I let you peek inside our tin box not to boast over our small gifts, but to invite you to place a slip inside. This year, I encourage you to pause...
Pause and then give...
It's His birthday, after all.


  1. Love that tradition of yours! I started a new tradition this year with my family; the Advent Calendar. I know that people do the Advent Calendar in so many ways, but all I knew before starting one is that I didn't want it to be, "self focused". We did the World Vision catalog this year like you and it just broke my heart going through the catalog because I wish we had lot's and lot's of money to help everyone in need!!

  2. I stumbled upon your blog while searching Pinterest. I am so excited that I did. Great ideas.. most I'd like to start using with my own boys! :) Thank you!

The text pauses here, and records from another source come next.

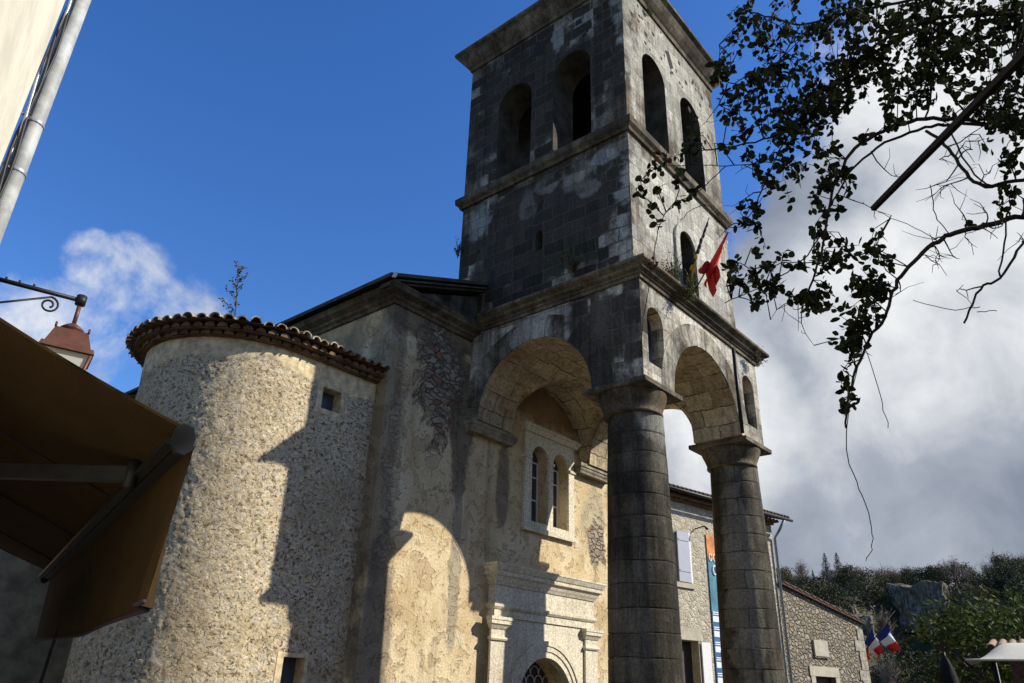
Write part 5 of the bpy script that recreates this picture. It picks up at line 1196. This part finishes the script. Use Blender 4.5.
for (x, y, r_, n, d) in ((745, 14, 14, 70, 4.4), (770, 30, 16, 50, 4.4), (800, 20, 25, 60, 4.5), (765, 72, 34, 190, 4.3), (740, 100, 26, 130, 4.25), (775, 105, 30, 150, 4.3), (812, 88, 32, 190, 4.4),
        (855, 60, 40, 230, 4.45), (900, 45, 40, 240, 4.6), (870, 15, 35, 150, 4.6), (930, 12, 40, 220, 4.8), (985, 15, 35, 200, 4.9), (955, 45, 30, 150, 4.8), (1010, 40, 25, 110, 4.9), (905, 85, 30, 140, 4.6), (870, 100, 28, 130, 4.5),
        (835, 112, 24, 110, 4.45), (1005, 105, 24, 100, 4.9), (1010, 140, 18, 70, 4.9), (985, 95, 18, 60, 4.8), (800, 140, 26, 110, 4.3), (785, 165, 20, 70, 4.3), (770, 195, 18, 50, 4.3), (815, 170, 18, 60, 4.35), (838, 185, 12, 40, 4.4), (828, 205, 14, 60, 4.35),
        (845, 258, 26, 120, 4.35), (868, 265, 22, 90, 4.35), (832, 285, 24, 85, 4.3), (858, 300, 20, 70, 4.3), (848, 325, 14, 40, 4.3), (852, 345, 10, 30, 4.28), (850, 375, 8, 20, 4.26), (852, 408, 9, 22, 4.25), (830, 315, 12, 30, 4.3),
        (770, 262, 18, 60, 4.2), (750, 270, 14, 45, 4.15), (762, 290, 12, 40, 4.2), (780, 300, 10, 24, 4.2), (735, 262, 9, 24, 4.1), (800, 305, 8, 14, 4.25), (722, 70, 8, 20, 4.2), (735, 150, 10, 28, 4.1),
        (662, 165, 12, 24, 3.9), (672, 190, 13, 30, 3.9), (650, 200, 9, 16, 3.9), (690, 150, 12, 20, 3.95), (690, 125, 9, 14, 3.95), (655, 225, 6, 8, 3.9), (645, 185, 7, 10, 3.9), (745, 225, 8, 14, 4.3), (760, 235, 6, 8, 4.3), (990, 205, 10, 18, 4.7), (960, 228, 8, 9, 4.6), (1000, 70, 30, 130, 4.9), (960, 80, 30, 110, 4.8), (880, 30, 40, 150, 4.6), (1015, 15, 25, 120, 5.0), (845, 30, 30, 100, 4.5), (1012, 175, 14, 45, 4.9), (790, 60, 30, 90, 4.4), (1018, 118, 14, 60, 5.0), (920, 60, 30, 110, 4.7)):
    cluster(x, y, r_, n, d)
cluster(655, 155, 8, 9, 3.9, LM=R2, leafL=0.05); cluster(655, 258, 3, 3, 3.85, LM=R2, leafL=0.028)
# unseen body of the crown, added sunward to shade the branches in view
crown_mb(L, base+Vector((0.3, -0.5, 5.0)), 2.3, 1.7, 2.0, 5200, 0.10, 0.075, 20, nv=4, seed=17)
for i in range(9):
    a = random.uniform(0, 6.28); q_ = T2+Vector((cos(a)*1.2+0.3, sin(a)*0.9-0.9, random.uniform(0.6, 2.2))); S.tube([T2, (T2+q_)/2+Vector((0, 0, 0.2)), q_], [0.05, 0.03, 0.01], 6)
part('limb', S, MAT['bark'], ft)
part('crown', L, MAT['leaf'], ft, recalc=False)
part('reddened_leaves', R2, MAT['redleaf'], ft, 'few leaves turned red', recalc=False)
p0, p1 = at(873, 209, 4.3), at(1060, 18, 3.5)
d = (p1-p0); p2 = p0+d*2.2
pl = MB(); s1 = d.cross(Vector((0, 0, 1))).normalized(); s2 = s1.cross(d).normalized()
pl.hexa([p0+s1*0.016+s2*0.012, p0-s1*0.016+s2*0.018, p0-s1*0.016-s2*0.012, p0+s1*0.016-s2*0.018], [p2+s1*0.026+s2*0.026, p2-s1*0.026+s2*0.026, p2-s1*0.026-s2*0.026, p2+s1*0.026-s2*0.026])
single('wooden_pole', pl, MAT['wood'], tuple(p0), 'dark straight wooden pole slanting through the overhanging branches', 'pole')
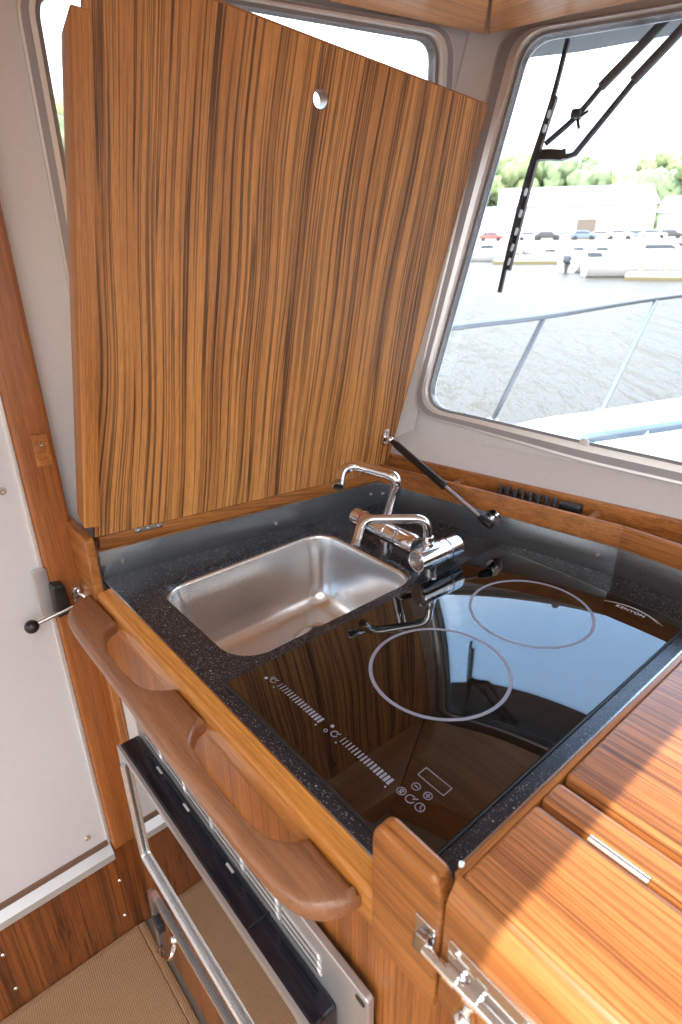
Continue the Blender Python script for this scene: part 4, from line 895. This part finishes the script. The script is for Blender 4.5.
# boats
def boat(pxx, d, L_, label, yaw=0.0, cabin=True, motor=False, hull='hull', s=1.0, zw=-1.9, cab=1.0):
    fr, p = orient(pxx, d, zw, yaw); T = thing('motorboat', label, 'boat', (p.x, p.y, zw), 'boats moored at the docks')
    hb = L_ * .17
    bm = B(); rings = []
    for k in range(13):
        t = k / 12; x = -L_ / 2 + L_ * t; wd = hb * (1 - max(0, (t - .45) / .55) ** 2.2) + .02; top = L_ * (.13 + .07 * t ** 2); kl = -.25 + .5 * max(0, t - .6) * L_ * .12
        rings.append([fr(x + L_ * .05 * t * (1 if j in (0, 6) else 0), yy * wd, zz) for j, (yy, zz) in enumerate([(-1, top), (-.97, top * .5), (-.75, max(kl, .05)), (0, kl), (.75, max(kl, .05)), (.97, top * .5), (1, top)])])
    loops(bm, rings); obj('hull', bm, M[hull], T)
    if cabin:
        bm = B(); pr = rpoly([(-.22 * L_, .13 * L_), (.20 * L_, .15 * L_), (.08 * L_, .27 * L_ * cab), (-.16 * L_, .28 * L_ * cab)], .15, 3); slab(bm, pr, -hb * .72, hb * .72, .08, lambda a, b, c: fr(a, c, b)); obj('cabin', bm, M['hull'], T)
        bm = B(); pr = [(-.12 * L_, .195 * L_), (.10 * L_, .195 * L_), (.06 * L_, .245 * L_ * cab), (-.11 * L_, .245 * L_ * cab)]; slab(bm, pr, -hb * .735, hb * .735, .01, lambda a, b, c: fr(a, c, b)); obj('cabin_window', bm, M['tint'], T)
    else:
        bm = B(); pr = [(.02 * L_, .15 * L_), (.08 * L_, .15 * L_), (-.01 * L_, .23 * L_), (-.03 * L_, .23 * L_)]; slab(bm, pr, -hb * .6, hb * .6, .01, lambda a, b, c: fr(a, c, b)); obj('windshield', bm, M['tint'], T)
    bm = B(); tube(bm, [fr(.08 * L_, -hb * .8, .17 * L_), fr(.08 * L_, -hb * .8, .25 * L_), fr(.46 * L_, -.05, .30 * L_), fr(.50 * L_, 0, .2 * L_)], .03, 6); obj('rail', bm, M['steel'], T)
    if motor:
        bm = B(); slab(bm, rpoly([(-.56 * L_, .12 * L_), (-.50 * L_, .10 * L_), (-.49 * L_, .19 * L_), (-.54 * L_, .21 * L_)], .1, 3), -.28, .28, .08, lambda a, b, c: fr(a, c, b)); mo = obj('outboard_motor', bm, M['outboard'], T)
        bm = B(); slab(bm, [(-.535 * L_, -.1), (-.515 * L_, -.1), (-.51 * L_, .12 * L_), (-.54 * L_, .12 * L_)], -.08, .08, 0, lambda a, b, c: fr(a, c, b)); obj('motor_leg', bm, M['outboard'], mo)
    return T
boat(662, 49, 9.0, 'large white motorboat with raised bow moored at the right-hand dock', .25, True, False, cab=.9)
boat(600, 56, 6.0, 'small white boat with dark tilted outboard left of the largest boat', .9, False, True)
boat(528, 76.5, 5.5, 'low open boat with dark windshield on the dock right of the wiper', .1, False, False)
boat(556, 80, 5.5, 'white cabin boat second from the wiper blade', -.1, True, False)
boat(490, 84, 7.5, 'white boat just left of the wiper tip', .2, True, False)
boat(607, 81, 6.0, 'white cabin boat behind the small boat with the outboard', .1, True, False)
boat(656, 78, 7.0, 'tall white cabin boat behind the largest boat', -.2, True, False, cab=1.3)
boat(690, 70, 8.0, 'white boat cut by the right edge of the photo', .0, True, False)
boat(582, 84, 6.0, 'far white boat lying close under the quay', .3, True, False)
# land and trees seen through the side window
strip_ground('shore_far_left', 62, 90, .2, M['shore'], 'wooded bank seen through the side window', -500, 170)
for i, x in enumerate((-20, 20, 60, 100)):
    tree(x, 68 + 12 * (i % 2), 15, 9, M['leaf%d' % (1 + i % 3)], ['pale green bank tree furthest left through the side window', 'mid green bank tree by the left frame of the side window', 'yellow green bank tree in the gap beside the raised lid lip', 'pale green bank tree mostly behind the raised lid'][i], 40 + i)['group'] = 'trees on the far bank beyond the side window'

# ================================================================== light, world, camera
sun = bpy.data.lights.new('sun', 'SUN'); sun.energy = 7.0; sun.angle = math.radians(.4); sun.color = (1.0, .93, .82)
so_ = bpy.data.objects.new('sun', sun); C.objects.link(so_)
sd = Vector((-.18, .70, -1.0)).normalized(); so_.rotation_mode = 'QUATERNION'; so_.rotation_quaternion = sd.to_track_quat('-Z', 'Y'); so_.location = (2, -4, 6)
wd = bpy.data.worlds.new('sky'); sc.world = wd; wd.use_nodes = True; nt = wd.node_tree; bg = nt.nodes['Background']
tc = N(nt, 'ShaderNodeTexCoord'); sep = N(nt, 'ShaderNodeSeparateXYZ'); L(nt, tc.outputs['Generated'], sep.inputs[0])
el = ramp(nt, [(.02, 0.0), (.55, 1.0)]); L(nt, sep.outputs['Z'], el.inputs['Fac'])
az = N(nt, 'ShaderNodeVectorMath', operation='DOT_PRODUCT'); L(nt, tc.outputs['Generated'], az.inputs[0]); az.inputs[1].default_value = (-.5, .85, 0)
azr = ramp(nt, [(.0, 0.15), (.5, 1.0)]); L(nt, az.outputs['Value'], azr.inputs['Fac'])
mu = N(nt, 'ShaderNodeMath', operation='MULTIPLY'); L(nt, el.outputs[0], mu.inputs[0]); L(nt, azr.outputs[0], mu.inputs[1])
mx = N(nt, 'ShaderNodeMix', data_type='RGBA'); L(nt, mu.outputs[0], mx.inputs['Factor']); mx.inputs['A'].default_value = (1.0, .985, .96, 1); mx.inputs['B'].default_value = (.42, .66, 1.0, 1)
L(nt, mx.outputs['Result'], bg.inputs['Color'])
es = ramp(nt, [(.0, .155), (.10, .21), (.45, .95)]); L(nt, sep.outputs['Z'], es.inputs['Fac'])
em = N(nt, 'ShaderNodeMath', operation='MULTIPLY'); L(nt, es.outputs[0], em.inputs[0]); em.inputs[1].default_value = 8.0; af = N(nt, 'ShaderNodeMath', operation='MULTIPLY_ADD'); L(nt, azr.outputs[0], af.inputs[0]); af.inputs[1].default_value = .30; af.inputs[2].default_value = .70
e2 = N(nt, 'ShaderNodeMath', operation='MULTIPLY'); L(nt, em.outputs[0], e2.inputs[0]); L(nt, af.outputs[0], e2.inputs[1]); L(nt, e2.outputs[0], bg.inputs['Strength'])
cam = bpy.data.cameras.new('camera'); co = bpy.data.objects.new('camera', cam); C.objects.link(co); sc.camera = co
cam.sensor_fit = 'VERTICAL'; cam.sensor_height = 36; cam.sensor_width = 24; cam.lens = 21.051; cam.clip_start = .01; cam.clip_end = 3000
R = Matrix(((.64826, .76132, -.01227), (-.30532, .27467, .91178), (-.69752, .58733, -.41050)))
m3 = Matrix((R[0], R[1], -R[2])).transposed()
co.matrix_world = Matrix.Translation(Vector((.51679, -.25388, .47036)) + UP) @ m3.to_4x4()
cam.dof.use_dof = True; cam.dof.focus_distance = .85; cam.dof.aperture_fstop = 8.0
for o in list(bpy.data.objects):
    if 'base' in o: del o['base']
sc.view_settings.view_transform = 'Standard'; sc.view_settings.look = 'None'; sc.view_settings.gamma = 1; sc.view_settings.exposure = .33; sc.view_settings.use_curve_mapping = False
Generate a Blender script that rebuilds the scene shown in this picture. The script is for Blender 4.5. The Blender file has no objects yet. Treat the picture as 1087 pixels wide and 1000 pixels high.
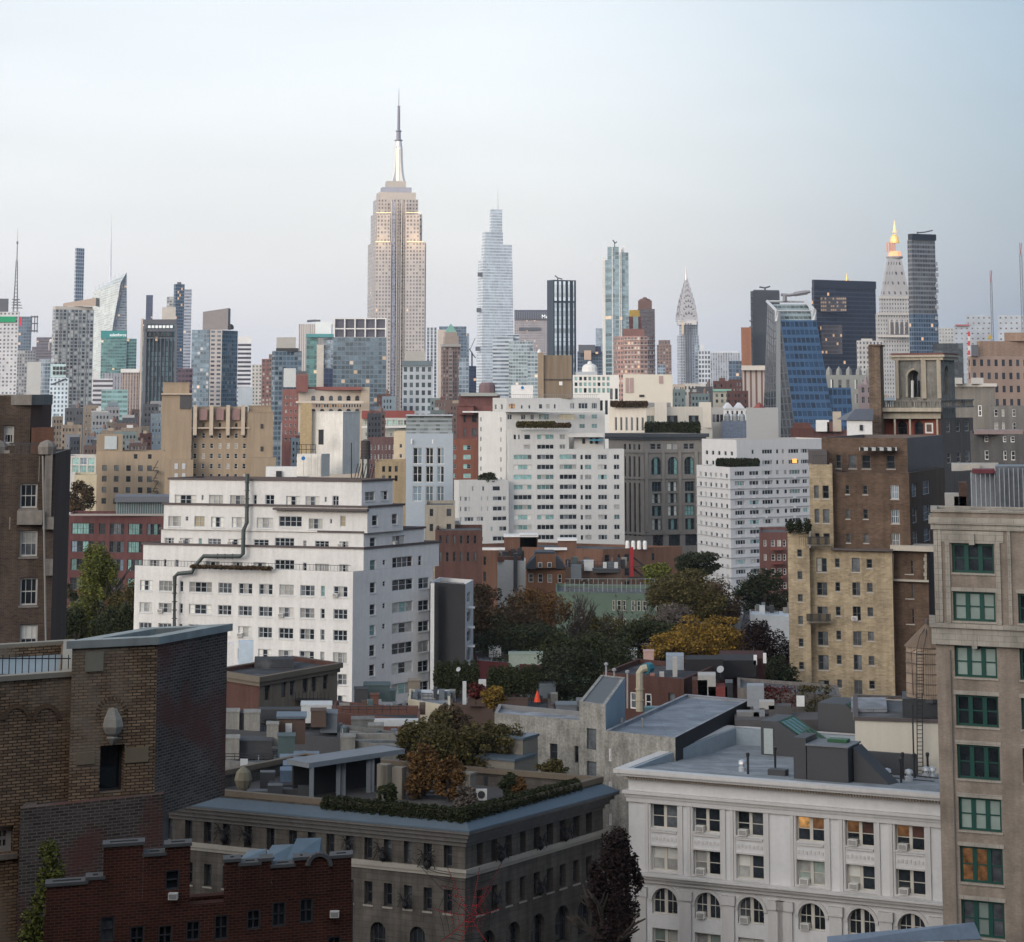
import bpy, math, random
from mathutils import Vector
HAZE = 0.000036
RND = random.Random(11)
scene = bpy.context.scene
COL = scene.collection
rad = math.radians
# ---------------------------------------------------------------- camera
F, H, CX, CZ = 2400.0, 415.0, 543.5, 60.0      # focal length in photo pixels, horizon row, centre column, eye height
cam = bpy.data.cameras.new('camera')
cam_ob = bpy.data.objects.new('camera', cam)
COL.objects.link(cam_ob)
cam_ob.location = (0, 0, CZ)
PITCH = rad(8)                                   # tilted up a little, the frame shifted down
SN, CS = math.sin(PITCH), math.cos(PITCH)
cam_ob.rotation_euler = (rad(90) + PITCH, 0, 0)
cam.sensor_fit = 'HORIZONTAL'
cam.sensor_width = 36
cam.lens = 36 * F * CS / 1087
cam.shift_y = -(500 - (H - F * SN)) / 1087
cam.clip_start = 1
cam.clip_end = 60000
scene.camera = cam_ob
# ---------------------------------------------------------------- world, sun, exposure
scene.view_settings.view_transform = 'Standard'
scene.view_settings.look = 'None'
scene.view_settings.exposure = 0.0
scene.view_settings.gamma = 1
scene.cycles.use_denoising = True
scene.cycles.max_bounces = 6
scene.cycles.diffuse_bounces = 3
scene.cycles.glossy_bounces = 3
scene.cycles.volume_bounces = 1
scene.cycles.transparent_max_bounces = 8
SUN_EL, SUN_AZ = 7.0, 212.0                     # degrees; azimuth clockwise from the viewing direction (+Y)
world = bpy.data.worlds.new("World")
scene.world = world
world.use_nodes = True
nt = world.node_tree
nt.nodes.clear()
def N(t, **kw):
    n = nt.nodes.new(t)
    for k, v in kw.items():
        setattr(n, k, v)
    return n
def L(a, b):
    nt.links.new(a, b)
out = N('ShaderNodeOutputWorld')
sky = N('ShaderNodeTexSky', sky_type='NISHITA', sun_disc=False, sun_elevation=rad(SUN_EL), sun_rotation=rad(SUN_AZ))
sky.air_density = 1.2
sky.dust_density = 2.5
bg1 = N('ShaderNodeBackground')
bg1.inputs[1].default_value = 0.06
L(sky.outputs[0], bg1.inputs[0])
# thin high overcast veil over the clear sky: pale at mid height, bluer low down away from the afterglow
tc = N('ShaderNodeTexCoord')
sep = N('ShaderNodeSeparateXYZ')
L(tc.outputs['Generated'], sep.inputs[0])
ramp = N('ShaderNodeValToRGB')
cr = ramp.color_ramp
stops = [(0.0, (.68, .715, .81)), (.06, (.735, .757, .825)), (.14, (.745, .775, .85)), (.28, (.64, .70, .79)), (.5, (.36, .43, .55)), (1, (.10, .135, .20))]
cr.elements[0].position, cr.elements[0].color = stops[0][0], (*stops[0][1], 1)
cr.elements[1].position, cr.elements[1].color = stops[-1][0], (*stops[-1][1], 1)
for p, c in stops[1:-1]:
    e = cr.elements.new(p)
    e.color = (*c, 1)
L(sep.outputs[2], ramp.inputs[0])
def vdot(v):
    n = N('ShaderNodeVectorMath', operation='DOT_PRODUCT')
    L(tc.outputs['Generated'], n.inputs[0])
    n.inputs[1].default_value = v
    return n.outputs['Value']
def mapr(s, a, b, c=0, d=1):
    n = N('ShaderNodeMapRange', interpolation_type='SMOOTHSTEP')
    n.inputs[1].default_value, n.inputs[2].default_value, n.inputs[3].default_value, n.inputs[4].default_value = a, b, c, d
    L(s, n.inputs[0])
    return n.outputs[0]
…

  3. I really like this idea. I think I'll talk to my husband about doing something similar to add to our traditions. Here is how our family gives a gift to Jesus on his birthday. My mother-in-law bought us a beautiful Italian-made baby Jesus in the manger (porcelain?) as a souvenir from a trip she took to Europe. Jesus is fairly large, filling the palm of an adult's hand. We put only the manger out at the beginning of Advent, and leave Jesus packed away. For now we put it up high on top of our piano so little people don't break it. We put a little pretty box of "straw" beside it (bits of craft raffia and white and yellow yarn) and every time anyone in the family does a good deed during Lent, he/she puts one piece of straw in the manger. We encourage the children to do lots of good deeds to make Jesus's bed really cozy in time for his birthday. Then on Christmas morning, before anyone else opens a gift, we get the baby Jesus out, sing Happy Birthday to him, and lay him in the manger, in all of the good deeds that we have done for him during the past four weeks. Usually we let the youngest child have the honour of laying him in the manger (not the current baby, of course, but usually a toddler). Even our teenagers still enjoy this tradition, and obviously the meaning of it sinks in a little more as they get older.

    1. I have a friend who does a similar straw tradition at Christmas. I love that! Thanks for sharing!